La France est le pays dont la doctrine est la plus aboutie, et je ne dis pas cela par chauvinisme, mais parce que j'ai pu m'en convaincre en allant visiter les forces de sécurité de la plupart des pays d'Europe. Ainsi, au Royaume-Uni, le policier concentre tous les pouvoirs, ce qui est très étonnant pour un pays s'affichant comme une démocratie. En France, le gendarme ou le policier chargé du maintien de l'ordre relève de deux autorités : d'une part celle du magistrat – le maintien de l'ordre étant une mission en partie définie par le code pénal –, d'autre part, celle du représentant de l'État, donc de l'autorité civile. Le très grand formalisme auquel sont soumises nos forces, cette tutelle constante – qui me paraît logique au regard des impératifs de la démocratie – étonne souvent les stagiaires étrangers.
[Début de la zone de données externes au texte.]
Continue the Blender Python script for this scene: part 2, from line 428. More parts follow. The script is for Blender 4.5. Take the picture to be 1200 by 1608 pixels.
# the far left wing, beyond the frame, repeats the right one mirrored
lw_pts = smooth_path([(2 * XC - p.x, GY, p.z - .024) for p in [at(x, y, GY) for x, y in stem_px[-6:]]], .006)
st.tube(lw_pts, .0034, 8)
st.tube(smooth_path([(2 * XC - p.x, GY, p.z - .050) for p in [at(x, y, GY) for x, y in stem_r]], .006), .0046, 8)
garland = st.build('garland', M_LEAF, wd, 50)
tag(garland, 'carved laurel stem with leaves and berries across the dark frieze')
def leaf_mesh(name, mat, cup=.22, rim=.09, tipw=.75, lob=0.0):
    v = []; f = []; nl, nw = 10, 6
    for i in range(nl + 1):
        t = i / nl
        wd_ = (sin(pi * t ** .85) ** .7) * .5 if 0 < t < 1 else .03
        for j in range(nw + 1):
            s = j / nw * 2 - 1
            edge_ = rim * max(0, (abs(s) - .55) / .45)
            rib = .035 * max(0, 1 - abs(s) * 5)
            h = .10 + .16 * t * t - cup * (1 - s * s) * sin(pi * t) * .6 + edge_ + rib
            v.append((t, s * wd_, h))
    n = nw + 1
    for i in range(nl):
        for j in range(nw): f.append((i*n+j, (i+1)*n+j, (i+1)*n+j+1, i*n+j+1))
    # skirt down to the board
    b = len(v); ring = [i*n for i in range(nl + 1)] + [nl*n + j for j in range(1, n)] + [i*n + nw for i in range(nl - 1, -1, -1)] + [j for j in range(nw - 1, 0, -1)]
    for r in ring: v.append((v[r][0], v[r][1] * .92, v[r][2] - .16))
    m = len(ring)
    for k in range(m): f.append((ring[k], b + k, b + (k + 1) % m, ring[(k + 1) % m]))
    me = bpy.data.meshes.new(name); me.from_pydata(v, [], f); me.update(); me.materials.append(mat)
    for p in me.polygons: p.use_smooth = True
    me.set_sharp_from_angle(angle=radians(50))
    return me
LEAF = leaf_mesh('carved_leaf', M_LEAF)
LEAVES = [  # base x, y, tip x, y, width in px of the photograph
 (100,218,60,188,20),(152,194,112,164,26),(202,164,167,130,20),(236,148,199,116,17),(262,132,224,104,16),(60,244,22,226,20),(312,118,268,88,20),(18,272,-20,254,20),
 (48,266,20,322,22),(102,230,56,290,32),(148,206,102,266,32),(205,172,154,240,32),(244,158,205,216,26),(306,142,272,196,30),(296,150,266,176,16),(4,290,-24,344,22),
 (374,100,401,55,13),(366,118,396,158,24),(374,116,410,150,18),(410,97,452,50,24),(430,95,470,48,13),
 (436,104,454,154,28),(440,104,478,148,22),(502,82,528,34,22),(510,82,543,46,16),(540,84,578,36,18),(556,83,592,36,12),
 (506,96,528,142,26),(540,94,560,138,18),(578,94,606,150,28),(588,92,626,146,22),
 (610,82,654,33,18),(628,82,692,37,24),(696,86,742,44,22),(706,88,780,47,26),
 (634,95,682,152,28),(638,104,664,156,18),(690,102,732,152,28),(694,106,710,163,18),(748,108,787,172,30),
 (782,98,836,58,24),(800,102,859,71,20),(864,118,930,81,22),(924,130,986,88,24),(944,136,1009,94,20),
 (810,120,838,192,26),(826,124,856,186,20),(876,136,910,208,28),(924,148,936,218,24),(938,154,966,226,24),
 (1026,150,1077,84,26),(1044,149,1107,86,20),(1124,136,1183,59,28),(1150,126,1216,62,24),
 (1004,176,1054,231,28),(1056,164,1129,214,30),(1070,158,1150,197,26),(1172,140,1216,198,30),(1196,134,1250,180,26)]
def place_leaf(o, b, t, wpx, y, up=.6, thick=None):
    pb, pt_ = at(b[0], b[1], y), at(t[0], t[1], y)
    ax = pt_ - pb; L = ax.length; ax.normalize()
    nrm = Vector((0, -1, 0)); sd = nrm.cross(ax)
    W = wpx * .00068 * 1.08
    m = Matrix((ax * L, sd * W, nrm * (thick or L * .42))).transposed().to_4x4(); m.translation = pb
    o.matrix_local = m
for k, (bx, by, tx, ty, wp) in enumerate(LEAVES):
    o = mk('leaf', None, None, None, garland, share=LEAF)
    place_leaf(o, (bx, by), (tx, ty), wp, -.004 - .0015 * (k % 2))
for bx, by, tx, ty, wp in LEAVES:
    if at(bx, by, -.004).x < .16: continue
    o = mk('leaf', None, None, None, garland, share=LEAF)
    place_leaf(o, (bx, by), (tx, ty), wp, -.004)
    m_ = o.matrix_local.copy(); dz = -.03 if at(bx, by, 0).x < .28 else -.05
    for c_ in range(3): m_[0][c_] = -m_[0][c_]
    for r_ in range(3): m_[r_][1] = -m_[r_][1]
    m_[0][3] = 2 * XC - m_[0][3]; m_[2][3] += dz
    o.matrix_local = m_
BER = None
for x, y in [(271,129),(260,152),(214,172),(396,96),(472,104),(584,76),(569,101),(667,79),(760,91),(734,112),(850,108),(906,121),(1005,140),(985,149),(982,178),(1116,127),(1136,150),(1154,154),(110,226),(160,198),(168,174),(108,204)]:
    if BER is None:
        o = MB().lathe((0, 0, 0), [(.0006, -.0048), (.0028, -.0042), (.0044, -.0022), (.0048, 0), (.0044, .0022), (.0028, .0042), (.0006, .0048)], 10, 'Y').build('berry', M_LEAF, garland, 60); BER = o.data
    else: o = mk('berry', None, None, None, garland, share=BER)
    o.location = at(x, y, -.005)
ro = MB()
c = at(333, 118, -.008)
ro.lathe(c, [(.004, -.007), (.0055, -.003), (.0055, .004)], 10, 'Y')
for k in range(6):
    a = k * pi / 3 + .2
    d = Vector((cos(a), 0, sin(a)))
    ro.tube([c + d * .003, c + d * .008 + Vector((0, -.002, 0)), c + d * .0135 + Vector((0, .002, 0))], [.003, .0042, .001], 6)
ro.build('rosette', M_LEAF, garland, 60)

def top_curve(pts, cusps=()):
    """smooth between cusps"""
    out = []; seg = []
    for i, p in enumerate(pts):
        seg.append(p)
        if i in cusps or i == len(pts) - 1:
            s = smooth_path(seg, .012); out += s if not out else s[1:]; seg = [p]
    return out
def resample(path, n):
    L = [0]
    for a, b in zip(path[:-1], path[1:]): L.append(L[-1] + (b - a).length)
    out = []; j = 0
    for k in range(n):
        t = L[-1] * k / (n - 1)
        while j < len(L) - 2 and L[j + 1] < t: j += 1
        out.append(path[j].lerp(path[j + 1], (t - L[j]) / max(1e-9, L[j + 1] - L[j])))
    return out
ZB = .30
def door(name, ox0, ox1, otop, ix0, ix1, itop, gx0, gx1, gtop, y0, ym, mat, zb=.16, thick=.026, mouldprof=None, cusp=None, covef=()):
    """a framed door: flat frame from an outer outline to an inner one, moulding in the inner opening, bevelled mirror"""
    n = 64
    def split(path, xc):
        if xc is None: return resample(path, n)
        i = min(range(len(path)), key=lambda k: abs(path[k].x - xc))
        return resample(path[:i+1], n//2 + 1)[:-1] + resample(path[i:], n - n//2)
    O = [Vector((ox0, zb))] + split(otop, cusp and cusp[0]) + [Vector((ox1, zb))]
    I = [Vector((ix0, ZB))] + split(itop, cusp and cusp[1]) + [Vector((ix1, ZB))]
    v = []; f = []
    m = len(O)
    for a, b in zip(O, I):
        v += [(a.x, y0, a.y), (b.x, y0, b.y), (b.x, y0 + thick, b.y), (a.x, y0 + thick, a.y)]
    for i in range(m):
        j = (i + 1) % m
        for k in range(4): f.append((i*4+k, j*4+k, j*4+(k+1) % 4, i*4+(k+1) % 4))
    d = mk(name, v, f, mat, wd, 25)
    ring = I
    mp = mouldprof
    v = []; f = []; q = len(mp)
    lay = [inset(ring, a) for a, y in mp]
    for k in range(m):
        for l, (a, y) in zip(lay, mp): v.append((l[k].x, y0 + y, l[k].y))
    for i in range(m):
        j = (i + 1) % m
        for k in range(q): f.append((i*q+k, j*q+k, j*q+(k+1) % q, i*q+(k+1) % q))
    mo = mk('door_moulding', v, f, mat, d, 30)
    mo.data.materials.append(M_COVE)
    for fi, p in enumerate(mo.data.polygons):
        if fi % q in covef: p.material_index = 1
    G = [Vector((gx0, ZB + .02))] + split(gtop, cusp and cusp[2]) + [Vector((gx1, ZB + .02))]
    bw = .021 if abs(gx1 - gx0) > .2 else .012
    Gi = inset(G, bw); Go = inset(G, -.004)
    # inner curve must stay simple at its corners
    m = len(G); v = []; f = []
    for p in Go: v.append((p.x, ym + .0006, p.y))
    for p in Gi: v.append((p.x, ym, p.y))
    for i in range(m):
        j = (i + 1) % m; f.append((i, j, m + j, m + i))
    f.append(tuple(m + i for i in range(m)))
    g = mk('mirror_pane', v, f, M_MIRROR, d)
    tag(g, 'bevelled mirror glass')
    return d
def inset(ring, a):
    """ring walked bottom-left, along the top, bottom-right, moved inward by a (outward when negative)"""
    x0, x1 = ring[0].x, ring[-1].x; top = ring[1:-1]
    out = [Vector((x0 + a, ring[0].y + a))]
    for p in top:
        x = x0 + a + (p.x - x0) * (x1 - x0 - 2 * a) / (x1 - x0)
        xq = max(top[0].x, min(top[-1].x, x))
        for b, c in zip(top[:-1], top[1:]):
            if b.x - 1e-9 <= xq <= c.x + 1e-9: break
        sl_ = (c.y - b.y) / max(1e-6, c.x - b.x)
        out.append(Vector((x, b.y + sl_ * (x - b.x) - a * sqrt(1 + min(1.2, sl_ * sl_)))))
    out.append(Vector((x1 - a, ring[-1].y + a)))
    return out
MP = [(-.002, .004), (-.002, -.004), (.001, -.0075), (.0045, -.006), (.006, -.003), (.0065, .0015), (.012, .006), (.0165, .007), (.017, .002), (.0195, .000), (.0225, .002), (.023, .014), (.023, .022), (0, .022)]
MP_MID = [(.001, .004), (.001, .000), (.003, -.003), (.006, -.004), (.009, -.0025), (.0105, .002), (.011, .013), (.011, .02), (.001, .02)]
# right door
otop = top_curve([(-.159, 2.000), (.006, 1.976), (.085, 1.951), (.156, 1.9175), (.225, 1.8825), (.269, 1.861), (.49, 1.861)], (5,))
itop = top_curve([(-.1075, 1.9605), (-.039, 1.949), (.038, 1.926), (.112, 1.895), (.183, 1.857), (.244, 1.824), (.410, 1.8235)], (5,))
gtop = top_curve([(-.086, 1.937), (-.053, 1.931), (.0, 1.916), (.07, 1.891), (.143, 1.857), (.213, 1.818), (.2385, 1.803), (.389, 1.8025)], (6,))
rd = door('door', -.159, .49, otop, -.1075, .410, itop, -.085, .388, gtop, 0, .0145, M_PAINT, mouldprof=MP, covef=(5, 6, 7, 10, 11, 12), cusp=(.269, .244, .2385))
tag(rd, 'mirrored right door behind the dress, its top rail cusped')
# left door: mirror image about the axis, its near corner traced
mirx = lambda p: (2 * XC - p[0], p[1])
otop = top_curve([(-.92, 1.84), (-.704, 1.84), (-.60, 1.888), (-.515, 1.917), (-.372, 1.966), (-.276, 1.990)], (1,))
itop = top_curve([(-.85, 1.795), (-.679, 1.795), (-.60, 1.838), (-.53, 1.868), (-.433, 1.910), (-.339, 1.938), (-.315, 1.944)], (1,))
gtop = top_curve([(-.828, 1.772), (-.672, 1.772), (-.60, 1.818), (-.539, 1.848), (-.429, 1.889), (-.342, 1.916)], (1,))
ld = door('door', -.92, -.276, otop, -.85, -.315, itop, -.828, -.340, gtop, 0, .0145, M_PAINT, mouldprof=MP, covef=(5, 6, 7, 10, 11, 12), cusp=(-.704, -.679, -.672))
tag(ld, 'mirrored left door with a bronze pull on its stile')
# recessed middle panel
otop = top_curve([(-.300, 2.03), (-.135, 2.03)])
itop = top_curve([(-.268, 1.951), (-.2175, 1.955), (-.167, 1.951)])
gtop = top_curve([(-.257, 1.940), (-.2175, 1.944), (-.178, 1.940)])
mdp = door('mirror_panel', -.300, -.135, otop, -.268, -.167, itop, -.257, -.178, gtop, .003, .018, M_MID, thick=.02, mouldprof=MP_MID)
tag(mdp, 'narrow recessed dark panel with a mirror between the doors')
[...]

L'Allemagne a pour tradition de pratiquer des manoeuvres de force, de saturation de l'espace, s'effectuant en déployant des policiers surprotégés qui vont au contact. En France, nous nous efforçons au contraire d'éviter systématiquement le contact. En Espagne, quand nous avons formé les premiers effectifs de la Guardia Civil, nous avons dû leur expliquer que l'usage de la gomme-cogne – des projectiles en caoutchouc – était interdit en France, même s'il est systématique au Royaume-Uni.

Pour ce qui est de la militarisation, nombre de pays ne disposant pas de forces spécialisées utilisent ou ont utilisé l'armée à titre principal – je rappelle le Bloody Sunday de 1972 en Irlande du Nord. En la matière, il faut savoir dépasser ce qui peut apparaître comme un paradoxe. Le caractère militaire de la gendarmerie apporte plusieurs atouts en termes de démocratie : une grande disponibilité, la capacité à monter rapidement en puissance, et surtout une très grande discipline – la discipline militaire – qui est peut-être formelle et exigeante pour les individus concernés, mais constitue une garantie pour les citoyens, au quotidien comme lors des actions de maintien de l'ordre.